Entries with scene source code:
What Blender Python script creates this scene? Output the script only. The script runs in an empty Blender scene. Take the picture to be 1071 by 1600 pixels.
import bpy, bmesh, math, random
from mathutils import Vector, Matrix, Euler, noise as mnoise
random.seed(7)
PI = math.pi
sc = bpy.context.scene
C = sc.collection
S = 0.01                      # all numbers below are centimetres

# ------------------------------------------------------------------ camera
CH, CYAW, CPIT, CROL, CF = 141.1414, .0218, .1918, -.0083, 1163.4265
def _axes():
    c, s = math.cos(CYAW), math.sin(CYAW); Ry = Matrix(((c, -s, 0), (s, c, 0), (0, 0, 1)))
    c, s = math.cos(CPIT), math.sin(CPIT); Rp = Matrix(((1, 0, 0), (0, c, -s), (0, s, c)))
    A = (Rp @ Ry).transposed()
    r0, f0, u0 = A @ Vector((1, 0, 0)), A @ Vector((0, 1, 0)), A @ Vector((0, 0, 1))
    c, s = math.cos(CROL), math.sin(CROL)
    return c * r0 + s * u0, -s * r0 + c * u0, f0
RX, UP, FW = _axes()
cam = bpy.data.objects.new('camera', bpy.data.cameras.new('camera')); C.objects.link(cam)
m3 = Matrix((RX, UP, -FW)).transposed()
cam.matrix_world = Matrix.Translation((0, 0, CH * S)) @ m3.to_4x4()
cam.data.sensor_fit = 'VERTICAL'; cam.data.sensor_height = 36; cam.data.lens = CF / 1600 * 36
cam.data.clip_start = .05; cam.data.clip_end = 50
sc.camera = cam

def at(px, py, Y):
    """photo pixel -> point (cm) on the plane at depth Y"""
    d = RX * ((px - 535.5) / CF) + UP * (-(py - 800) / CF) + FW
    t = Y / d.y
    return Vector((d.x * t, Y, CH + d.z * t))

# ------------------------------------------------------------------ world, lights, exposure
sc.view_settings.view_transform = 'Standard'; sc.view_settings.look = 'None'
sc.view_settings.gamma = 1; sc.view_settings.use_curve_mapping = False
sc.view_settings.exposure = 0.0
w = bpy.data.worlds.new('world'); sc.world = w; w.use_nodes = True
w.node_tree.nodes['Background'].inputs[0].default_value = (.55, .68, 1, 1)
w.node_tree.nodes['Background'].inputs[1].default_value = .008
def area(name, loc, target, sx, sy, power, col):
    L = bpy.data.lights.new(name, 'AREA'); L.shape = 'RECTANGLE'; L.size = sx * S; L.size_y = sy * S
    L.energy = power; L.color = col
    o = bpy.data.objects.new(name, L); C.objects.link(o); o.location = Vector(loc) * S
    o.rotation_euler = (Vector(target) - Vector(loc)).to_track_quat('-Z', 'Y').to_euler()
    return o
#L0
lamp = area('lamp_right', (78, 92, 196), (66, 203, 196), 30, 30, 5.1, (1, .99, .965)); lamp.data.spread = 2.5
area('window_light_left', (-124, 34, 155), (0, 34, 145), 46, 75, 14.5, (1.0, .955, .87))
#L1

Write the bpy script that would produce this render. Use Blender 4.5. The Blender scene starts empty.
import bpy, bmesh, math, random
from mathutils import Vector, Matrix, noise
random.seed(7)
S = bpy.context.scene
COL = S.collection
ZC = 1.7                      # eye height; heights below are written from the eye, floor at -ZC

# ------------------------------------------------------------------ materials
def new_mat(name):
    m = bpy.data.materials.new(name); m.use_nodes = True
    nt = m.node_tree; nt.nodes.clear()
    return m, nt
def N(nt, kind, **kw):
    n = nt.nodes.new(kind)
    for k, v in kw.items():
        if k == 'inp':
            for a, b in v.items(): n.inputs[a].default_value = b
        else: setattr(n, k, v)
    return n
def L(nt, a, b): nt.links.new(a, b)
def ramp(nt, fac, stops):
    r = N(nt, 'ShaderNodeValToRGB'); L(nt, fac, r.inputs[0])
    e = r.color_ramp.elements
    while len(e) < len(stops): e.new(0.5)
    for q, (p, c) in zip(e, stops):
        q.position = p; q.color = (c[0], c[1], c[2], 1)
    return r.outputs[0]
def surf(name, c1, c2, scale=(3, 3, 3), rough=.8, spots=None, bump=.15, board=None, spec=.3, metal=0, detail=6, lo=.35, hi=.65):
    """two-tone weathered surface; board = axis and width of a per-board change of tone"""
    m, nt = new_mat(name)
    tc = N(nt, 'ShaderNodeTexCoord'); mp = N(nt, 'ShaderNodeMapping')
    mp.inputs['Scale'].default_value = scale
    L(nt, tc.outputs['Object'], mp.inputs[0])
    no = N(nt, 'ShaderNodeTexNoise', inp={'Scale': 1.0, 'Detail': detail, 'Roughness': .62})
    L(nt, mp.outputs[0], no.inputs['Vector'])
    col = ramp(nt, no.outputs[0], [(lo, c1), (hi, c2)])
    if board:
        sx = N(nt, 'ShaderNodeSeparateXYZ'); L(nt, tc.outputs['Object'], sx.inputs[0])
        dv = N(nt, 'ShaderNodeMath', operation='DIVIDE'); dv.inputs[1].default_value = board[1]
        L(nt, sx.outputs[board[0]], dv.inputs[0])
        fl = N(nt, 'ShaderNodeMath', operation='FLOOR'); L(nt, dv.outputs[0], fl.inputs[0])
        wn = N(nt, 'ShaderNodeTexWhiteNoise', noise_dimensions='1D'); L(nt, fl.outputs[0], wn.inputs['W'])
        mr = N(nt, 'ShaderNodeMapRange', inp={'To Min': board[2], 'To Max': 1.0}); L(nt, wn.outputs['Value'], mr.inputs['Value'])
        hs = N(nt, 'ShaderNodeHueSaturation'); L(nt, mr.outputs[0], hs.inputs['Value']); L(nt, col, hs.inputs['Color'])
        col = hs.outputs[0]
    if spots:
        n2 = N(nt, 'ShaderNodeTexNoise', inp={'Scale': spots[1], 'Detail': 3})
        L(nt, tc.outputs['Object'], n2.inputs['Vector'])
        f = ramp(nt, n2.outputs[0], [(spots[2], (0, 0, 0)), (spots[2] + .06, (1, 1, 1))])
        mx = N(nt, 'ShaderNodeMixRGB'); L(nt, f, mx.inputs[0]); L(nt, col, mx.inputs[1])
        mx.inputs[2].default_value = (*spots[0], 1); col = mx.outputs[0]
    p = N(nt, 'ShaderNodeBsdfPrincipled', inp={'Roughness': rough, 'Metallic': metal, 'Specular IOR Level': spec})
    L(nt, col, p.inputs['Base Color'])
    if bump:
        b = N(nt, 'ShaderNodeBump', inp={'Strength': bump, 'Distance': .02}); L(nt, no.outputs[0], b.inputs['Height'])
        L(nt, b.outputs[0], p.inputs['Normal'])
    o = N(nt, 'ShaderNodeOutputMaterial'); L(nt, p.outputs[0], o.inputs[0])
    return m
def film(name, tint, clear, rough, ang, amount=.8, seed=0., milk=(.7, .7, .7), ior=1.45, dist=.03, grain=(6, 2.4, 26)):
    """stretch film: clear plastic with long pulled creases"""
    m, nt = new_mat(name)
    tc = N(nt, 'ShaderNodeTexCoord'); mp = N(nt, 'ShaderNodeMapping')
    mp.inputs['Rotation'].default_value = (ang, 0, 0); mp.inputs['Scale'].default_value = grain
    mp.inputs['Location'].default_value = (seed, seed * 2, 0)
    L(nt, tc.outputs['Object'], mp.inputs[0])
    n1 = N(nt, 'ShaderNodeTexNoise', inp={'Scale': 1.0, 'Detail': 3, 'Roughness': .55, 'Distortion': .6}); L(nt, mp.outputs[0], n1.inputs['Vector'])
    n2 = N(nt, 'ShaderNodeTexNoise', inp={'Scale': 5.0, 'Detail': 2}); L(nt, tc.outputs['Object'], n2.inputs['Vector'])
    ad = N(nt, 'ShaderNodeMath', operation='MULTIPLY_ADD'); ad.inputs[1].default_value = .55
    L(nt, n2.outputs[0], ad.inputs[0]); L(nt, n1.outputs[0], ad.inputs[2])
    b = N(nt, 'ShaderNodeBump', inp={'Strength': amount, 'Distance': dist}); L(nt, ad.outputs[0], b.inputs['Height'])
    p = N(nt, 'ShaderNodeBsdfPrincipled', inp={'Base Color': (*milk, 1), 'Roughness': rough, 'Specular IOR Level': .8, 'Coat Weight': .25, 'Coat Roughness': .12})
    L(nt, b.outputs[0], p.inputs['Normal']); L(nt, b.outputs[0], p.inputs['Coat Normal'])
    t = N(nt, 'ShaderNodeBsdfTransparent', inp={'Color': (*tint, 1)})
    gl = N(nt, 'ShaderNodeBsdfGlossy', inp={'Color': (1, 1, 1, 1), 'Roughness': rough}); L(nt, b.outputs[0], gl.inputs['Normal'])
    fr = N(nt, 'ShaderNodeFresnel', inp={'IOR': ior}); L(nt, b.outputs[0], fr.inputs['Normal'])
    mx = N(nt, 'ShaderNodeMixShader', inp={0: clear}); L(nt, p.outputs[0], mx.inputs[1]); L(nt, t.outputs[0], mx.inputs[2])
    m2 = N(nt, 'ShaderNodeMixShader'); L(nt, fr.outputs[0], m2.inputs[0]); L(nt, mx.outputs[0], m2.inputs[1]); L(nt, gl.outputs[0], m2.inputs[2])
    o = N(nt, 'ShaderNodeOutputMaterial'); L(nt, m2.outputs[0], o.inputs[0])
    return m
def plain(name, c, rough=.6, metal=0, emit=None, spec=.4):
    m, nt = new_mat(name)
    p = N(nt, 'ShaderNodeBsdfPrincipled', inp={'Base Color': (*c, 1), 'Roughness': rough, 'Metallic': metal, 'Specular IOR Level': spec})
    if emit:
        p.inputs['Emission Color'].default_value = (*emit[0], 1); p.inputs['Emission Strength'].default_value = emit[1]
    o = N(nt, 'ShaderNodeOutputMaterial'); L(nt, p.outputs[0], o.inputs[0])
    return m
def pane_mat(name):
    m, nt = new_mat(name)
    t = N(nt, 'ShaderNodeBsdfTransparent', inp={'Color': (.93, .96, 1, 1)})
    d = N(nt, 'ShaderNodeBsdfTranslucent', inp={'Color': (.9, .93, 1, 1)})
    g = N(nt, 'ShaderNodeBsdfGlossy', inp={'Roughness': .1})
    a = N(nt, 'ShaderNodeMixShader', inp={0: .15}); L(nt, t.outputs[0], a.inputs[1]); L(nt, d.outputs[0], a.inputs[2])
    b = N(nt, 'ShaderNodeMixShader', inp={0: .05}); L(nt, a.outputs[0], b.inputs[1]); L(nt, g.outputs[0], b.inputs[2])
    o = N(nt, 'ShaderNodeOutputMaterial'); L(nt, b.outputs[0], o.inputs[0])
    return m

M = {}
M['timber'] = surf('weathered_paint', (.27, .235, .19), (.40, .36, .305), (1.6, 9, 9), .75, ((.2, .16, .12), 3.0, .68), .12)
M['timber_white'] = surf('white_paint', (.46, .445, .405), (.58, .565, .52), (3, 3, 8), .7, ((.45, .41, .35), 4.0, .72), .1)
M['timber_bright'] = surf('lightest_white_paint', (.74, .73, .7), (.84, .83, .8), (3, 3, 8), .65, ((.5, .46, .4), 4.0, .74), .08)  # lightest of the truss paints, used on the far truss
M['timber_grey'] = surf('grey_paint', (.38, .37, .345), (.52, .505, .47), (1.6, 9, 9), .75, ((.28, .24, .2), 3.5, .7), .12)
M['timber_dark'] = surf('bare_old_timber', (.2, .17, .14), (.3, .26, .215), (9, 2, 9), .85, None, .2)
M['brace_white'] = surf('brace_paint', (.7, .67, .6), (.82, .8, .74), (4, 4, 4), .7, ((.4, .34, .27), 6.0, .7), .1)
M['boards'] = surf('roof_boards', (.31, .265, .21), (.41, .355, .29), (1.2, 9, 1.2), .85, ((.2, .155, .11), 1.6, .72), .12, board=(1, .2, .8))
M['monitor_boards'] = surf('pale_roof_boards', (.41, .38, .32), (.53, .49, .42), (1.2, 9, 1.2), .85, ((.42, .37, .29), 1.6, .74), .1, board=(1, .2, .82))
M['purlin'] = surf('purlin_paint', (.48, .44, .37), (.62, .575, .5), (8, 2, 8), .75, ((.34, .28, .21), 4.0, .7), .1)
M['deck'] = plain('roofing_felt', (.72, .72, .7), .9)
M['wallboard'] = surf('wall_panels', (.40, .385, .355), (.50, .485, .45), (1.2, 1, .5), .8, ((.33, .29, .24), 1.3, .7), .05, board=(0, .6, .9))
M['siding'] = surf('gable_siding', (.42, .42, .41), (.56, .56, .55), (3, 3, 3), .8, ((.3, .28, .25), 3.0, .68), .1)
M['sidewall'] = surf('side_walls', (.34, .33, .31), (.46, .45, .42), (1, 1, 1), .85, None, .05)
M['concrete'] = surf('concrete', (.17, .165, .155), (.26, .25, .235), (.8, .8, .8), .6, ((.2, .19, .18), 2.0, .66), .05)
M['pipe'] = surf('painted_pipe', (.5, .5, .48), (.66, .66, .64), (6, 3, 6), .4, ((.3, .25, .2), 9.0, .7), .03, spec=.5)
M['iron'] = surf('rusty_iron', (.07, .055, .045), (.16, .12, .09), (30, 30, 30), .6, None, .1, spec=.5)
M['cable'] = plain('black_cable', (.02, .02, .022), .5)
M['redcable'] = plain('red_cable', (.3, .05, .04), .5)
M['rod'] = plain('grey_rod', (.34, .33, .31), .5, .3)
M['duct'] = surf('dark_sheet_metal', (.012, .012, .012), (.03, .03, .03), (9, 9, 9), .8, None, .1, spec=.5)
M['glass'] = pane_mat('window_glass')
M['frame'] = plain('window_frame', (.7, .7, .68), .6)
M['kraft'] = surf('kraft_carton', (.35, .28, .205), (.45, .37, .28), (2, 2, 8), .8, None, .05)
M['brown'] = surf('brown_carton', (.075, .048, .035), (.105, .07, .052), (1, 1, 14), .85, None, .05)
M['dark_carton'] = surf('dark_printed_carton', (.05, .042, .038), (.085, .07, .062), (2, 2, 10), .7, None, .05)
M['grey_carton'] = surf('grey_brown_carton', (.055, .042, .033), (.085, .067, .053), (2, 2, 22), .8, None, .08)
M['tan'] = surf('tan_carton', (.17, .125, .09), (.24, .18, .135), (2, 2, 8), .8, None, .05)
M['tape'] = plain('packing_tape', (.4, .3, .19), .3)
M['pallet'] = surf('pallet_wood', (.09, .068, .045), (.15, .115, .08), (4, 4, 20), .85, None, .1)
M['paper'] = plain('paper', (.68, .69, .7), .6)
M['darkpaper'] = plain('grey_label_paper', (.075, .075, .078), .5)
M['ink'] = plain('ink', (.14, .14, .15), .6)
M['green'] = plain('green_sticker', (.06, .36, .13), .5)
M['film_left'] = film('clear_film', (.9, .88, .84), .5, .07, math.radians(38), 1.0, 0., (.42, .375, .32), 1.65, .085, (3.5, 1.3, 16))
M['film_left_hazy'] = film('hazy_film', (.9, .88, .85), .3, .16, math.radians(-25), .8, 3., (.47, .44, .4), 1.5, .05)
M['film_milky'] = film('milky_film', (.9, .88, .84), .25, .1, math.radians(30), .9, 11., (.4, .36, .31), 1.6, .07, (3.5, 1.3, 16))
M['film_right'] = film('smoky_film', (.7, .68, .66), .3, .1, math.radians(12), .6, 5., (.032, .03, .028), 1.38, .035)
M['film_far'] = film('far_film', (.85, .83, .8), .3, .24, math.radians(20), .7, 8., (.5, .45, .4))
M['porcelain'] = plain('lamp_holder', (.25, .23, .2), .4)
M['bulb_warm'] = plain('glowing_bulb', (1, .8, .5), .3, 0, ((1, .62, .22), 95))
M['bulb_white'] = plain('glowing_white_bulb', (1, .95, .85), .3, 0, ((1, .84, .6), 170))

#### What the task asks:
Count the lines in the records above that contain the word "this", and give only that number.

#### Result:
2